Abstract

Abstract This paper aims to present findings from a primary qualitative study that explored the role of social enterprise organisations (SEOs) in delivering co-produced support for family carers of older people living with dementia (PLWD). Defined in the UK, as businesses with a social or environmental purpose, SEOs are increasingly recognised as occupying a unique space in the landscape of adult social care delivery. In Wales, devolved legislation requires public bodies to collaborate with SEOs - this provision is intended to create a mixed economy of care with co-produced user-led services. To date, however, there is little firm evidence of SEOs delivering co-produced care solutions within the policy framework in Wales, which can be understood to be particularly permissive of SEO involvement, or of how the sector is involved in the delivery of support for family carers of older PLWD. Findings gathered through five focus groups with a purposive sample of family carers, and SEO care providers in South Wales, show how co-produced family carer support programmes are navigated and enacted, as well as how the individual agency of service providers, PLWD, and their carers are involved in these processes.
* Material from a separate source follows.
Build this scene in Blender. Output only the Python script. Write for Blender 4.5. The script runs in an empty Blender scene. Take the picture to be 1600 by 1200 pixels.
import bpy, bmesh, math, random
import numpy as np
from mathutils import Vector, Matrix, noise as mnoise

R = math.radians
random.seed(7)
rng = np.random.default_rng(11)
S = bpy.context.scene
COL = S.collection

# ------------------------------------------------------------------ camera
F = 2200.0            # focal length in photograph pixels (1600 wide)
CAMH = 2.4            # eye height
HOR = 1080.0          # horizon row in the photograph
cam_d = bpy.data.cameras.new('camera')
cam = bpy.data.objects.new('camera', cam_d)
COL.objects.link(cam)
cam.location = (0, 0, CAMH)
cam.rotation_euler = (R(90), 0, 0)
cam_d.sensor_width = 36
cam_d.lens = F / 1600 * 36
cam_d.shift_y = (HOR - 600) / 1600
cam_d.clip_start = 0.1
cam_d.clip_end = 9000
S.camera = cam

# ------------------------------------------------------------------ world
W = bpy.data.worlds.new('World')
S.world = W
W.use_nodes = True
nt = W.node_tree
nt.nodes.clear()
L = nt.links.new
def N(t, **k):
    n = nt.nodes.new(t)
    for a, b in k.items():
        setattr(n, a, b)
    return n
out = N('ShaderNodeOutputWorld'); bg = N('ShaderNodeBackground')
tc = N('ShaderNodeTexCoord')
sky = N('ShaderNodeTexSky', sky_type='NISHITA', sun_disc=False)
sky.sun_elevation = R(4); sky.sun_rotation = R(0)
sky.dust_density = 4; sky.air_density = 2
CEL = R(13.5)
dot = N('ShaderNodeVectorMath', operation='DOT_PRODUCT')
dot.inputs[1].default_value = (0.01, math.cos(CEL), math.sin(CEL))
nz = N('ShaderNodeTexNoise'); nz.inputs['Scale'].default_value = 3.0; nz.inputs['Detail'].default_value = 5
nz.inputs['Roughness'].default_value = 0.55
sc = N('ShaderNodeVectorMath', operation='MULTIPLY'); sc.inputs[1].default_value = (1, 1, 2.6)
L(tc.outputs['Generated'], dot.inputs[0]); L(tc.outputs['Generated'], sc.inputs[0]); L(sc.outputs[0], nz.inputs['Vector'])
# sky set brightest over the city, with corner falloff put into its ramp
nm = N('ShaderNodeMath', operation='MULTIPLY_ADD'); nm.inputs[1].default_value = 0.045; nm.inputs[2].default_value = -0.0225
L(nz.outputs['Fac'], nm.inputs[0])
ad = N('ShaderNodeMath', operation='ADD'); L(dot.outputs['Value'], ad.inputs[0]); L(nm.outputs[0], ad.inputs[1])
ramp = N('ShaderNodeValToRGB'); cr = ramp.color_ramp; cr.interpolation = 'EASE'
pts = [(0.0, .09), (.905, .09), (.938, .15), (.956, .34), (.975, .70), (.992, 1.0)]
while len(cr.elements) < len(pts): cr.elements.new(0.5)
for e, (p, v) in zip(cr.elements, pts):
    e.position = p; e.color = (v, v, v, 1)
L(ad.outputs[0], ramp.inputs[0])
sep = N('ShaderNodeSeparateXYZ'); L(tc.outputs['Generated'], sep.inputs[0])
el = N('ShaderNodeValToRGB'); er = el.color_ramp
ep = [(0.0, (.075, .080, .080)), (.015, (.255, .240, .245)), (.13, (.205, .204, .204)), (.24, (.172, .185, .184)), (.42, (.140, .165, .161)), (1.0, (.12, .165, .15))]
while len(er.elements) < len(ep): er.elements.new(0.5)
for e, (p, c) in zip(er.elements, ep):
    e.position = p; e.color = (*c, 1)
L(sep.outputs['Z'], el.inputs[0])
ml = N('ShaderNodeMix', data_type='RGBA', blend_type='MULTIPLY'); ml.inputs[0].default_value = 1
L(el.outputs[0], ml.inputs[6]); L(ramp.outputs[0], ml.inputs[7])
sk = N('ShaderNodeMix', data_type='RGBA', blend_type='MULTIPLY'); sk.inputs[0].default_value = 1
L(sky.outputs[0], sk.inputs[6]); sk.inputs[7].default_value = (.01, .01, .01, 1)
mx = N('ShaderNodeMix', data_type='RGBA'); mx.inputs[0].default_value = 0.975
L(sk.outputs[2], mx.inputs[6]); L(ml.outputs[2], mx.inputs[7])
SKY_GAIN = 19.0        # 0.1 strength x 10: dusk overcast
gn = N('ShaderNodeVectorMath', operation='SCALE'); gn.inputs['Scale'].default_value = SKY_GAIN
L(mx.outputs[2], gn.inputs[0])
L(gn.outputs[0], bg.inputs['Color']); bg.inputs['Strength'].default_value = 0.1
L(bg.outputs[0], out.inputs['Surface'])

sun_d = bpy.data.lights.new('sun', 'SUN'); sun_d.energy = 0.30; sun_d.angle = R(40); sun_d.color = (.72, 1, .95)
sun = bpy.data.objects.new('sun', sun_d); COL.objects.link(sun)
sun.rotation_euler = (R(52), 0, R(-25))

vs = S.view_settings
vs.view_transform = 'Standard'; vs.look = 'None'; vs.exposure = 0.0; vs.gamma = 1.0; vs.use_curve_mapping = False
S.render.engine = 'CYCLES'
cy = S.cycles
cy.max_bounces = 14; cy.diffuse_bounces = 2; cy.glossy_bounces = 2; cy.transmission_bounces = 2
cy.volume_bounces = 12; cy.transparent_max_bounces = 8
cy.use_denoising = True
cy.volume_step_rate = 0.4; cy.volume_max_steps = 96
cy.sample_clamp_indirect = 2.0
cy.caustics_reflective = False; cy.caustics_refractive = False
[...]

Adopting an ethics of care approach, and utilising reflexive thematic analysis, key themes identified include competition between and within organisations, parochialism, capacity, and organisational barriers. This study highlights implications for policy and practice related to the rhetoric of co-produced support services for family carers, SEOs’ views on delivering that support, and family carers’ experiences of navigating and receiving SEO-delivered services.